Ticket offices are closing because they aren’t being used, those staff effected are being asked to take voluntary redundancy, and if they say no, then they are going to be found other jobs within the underground network. Where is the problem with that?

And from conversations with members of the underground staff network, there seems to be quite a lot that appear happy to take the voluntary redundancy packages being offered. I mean lets be fair, most of them will be getting a very decent pay off.

But what I don’t really understand is what all this have to do with the train drivers. They will still have to drive the trains even if the ticket offices are being closed, so surely their jobs must be safe?

Nor do I want to hear the stuff about unions sticking together, on the guise of showing solidarity and support for their fellow workers!!! That seems to be just propaganda crap, especially as 70% of the union members either voted against strike action or abstained from the vote.

Which means that only 30% of the union actually supports the strike. To me that just says it all really. It's a totally irrelevant strike and is going to get the strikers no where, except for loosing two days pay.

If you work in a job where you can afford to do that, then I would say you have got it pretty cushy. Most people can't even afford to take a day off sick as they won’t get paid.

I am led to believe that this ticket offices closure scheme is more to do with the modernisation of the underground network, and they are only closing offices that are unused. That seems to make perfect sense. I travel through the same two tube stations on a daily basis, and have done for the past four years. Most of the time, I see the ticket offices open and the staff just sitting there doing nothing.
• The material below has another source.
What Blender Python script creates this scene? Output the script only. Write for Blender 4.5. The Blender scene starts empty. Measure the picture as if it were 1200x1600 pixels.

Of course we would all like a job like that, but is it really viable for a company to keep paying someone to do that kind of job? And lets be fair, this whole restructuring has come because of the enormous success of the introduction of the Oyster Card, which has made the ticket offices redundant.

But that was the whole plan, to make the underground system more efficient and productive, which it appears to have done. So really, it can't come as any surprise to those affected that their jobs are no longer needed, and they have had years to find themselves alternative employment, since the oyster was introduced.

And lets be honest, the truth of the matter is, being more probably to the point, these people who up until this time, have had relatively easy jobs in the ticket offices, are worried that they now will actually have to work harder if they are given an alternative job. Could that probably be what is getting on their nerves?

Well I think there are people who work a lot harder, have longer hours and normally have to deal with a lot worse than the LU staff. Trust me, some of them are being paid less than half of what the LU staff get, but are not allowed to strike.

There are even people that are doing a lot more dangerous jobs - the military being the obvious example - that can't go on strike and, who have to watch friends die. Feeling guilty about the strike yet? No, of course you're not, because you only care about yourselves.

What made me so angry on my way home last night was the sign from underground staff, apologising for any inconvenience caused by the strike!!!! If you are that sorry then get up off your backsides and go back to work, that way there wouldn’t be any inconvenience would there?

I truly think they don’t understand the disruption it causes and how much impact it has on other peoples lives. In my own experience the amount of customers that have cancelled their appointments for the next two days is ridiculous. And that means I am going to suffer, my boss is going to suffer and my company is going to loose business.

In fact, experts suggest as much as £50 million per day will be lost because of the strike. This is might surely be a lot more than the jobs being faugt are worth, but does it matter to anyone of the strikers? Do they worry about the millions of others that are suffering or who are worse off than them?

As you can probably gather I don’t agree with strikes or strikers. If I had my way I would privatise the LU network and get rid of the unions, and see how much the union leaders would like living on JSA. Maybe they would appreciate their jobs a bit more.

But as much as I hate strikers I am so glad that Boris Johnson hasn’t given in to them because it will only result to encourage more strikes and more disruption.
Stand firm Boris because 80% of Londoners don't want this strike and actually support you.

Lets be honest though at the end of the day, if London can survive the blitz, it can survive two days without a full underground network, even if it is an inconvenience.

And even though I have to leave for work half an hour early, it seems the only thing it is really doing is making more people turn away from the RMT. I don’t think unions should hold the power, that should belong to the employer.

And anyway, I can't wait for the day that all underground trains are fully automated.

But I want to say one positive thing - to all the underground staff going to work over the next two days, whether they are train drivers, platform staff or ticket office staff, I thank you for your morals, work ethic, sense and common decency.

If I see any of you during the strike, then you will get a friendly smile and a wave from me, because I will be one very grateful commuter and that you chose not to bow down to your union means a lot, and for that, I have total respect.

So thanks for going to work and for getting me to work safely.